San Adrian commented by Braun (on verso):

“Spain is mountainous almost everywhere, but the Pyrenees surpass the other ranges in breadth and length. And since there are very many experienced miners in Spain, they have been able to survey the rocks, dig tunnels and thereby make it possible to pass through. A particularly fine example can be seen in this place in the Pyrenees, on the border of Spain and France. In the mountain of St Adrian, on the road that leads to France, there is a tunnel through which travellers can pass backwards and forwards.”

Taschen on San Adrian:

Presented across this double page is a rocky landscape in the western foothills of the Pyrenees, south of the Bay of Biscay between San Sebastian and Vitoria-Gasteiz, capital of the province of Alava. A natural cave carved out of the rock by water was enlarged to create a tunnel easily large enough for pedestrian traffic between Spain and France, on a section of the way of St James.
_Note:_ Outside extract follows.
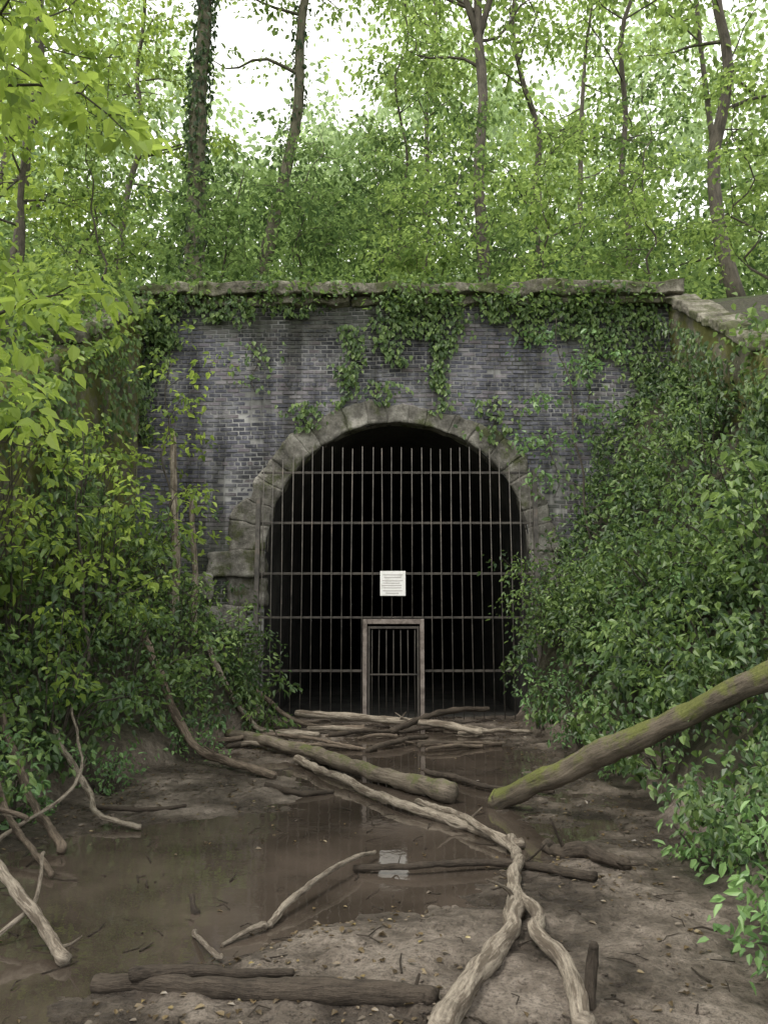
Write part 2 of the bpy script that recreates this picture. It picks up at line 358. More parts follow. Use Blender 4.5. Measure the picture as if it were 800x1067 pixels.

As one of the central routes through the Pyrenees, the tunnel was heavily used from the 15th to the 18th century. In the 16th century an inn for pilgrims opened inside the tunnel; on the French side, which was shut with gates at night, a toll post was established. Only in the 18th century, when the king of Spain built a paved road from Madrid to France, did the volume of traffic through the San Adrian tunnel start to decline. Illustrated on either side of the picture of the tunnel entrance and in the lower half of the plate are a number of costumed figures in traditional dress: on the left a noble Biscayan matron, on the right a noble Biscayan maiden and below (from left to right): a Biscayan peasant man and women on the way to market in Vitoria / Biscayan and Gascon maidens or girls / Woman from Saint-Jean-de-Luz, Aquitaine / Married Biscayan and Gascon women from Bayonne / Women on the way to church in Bayonne.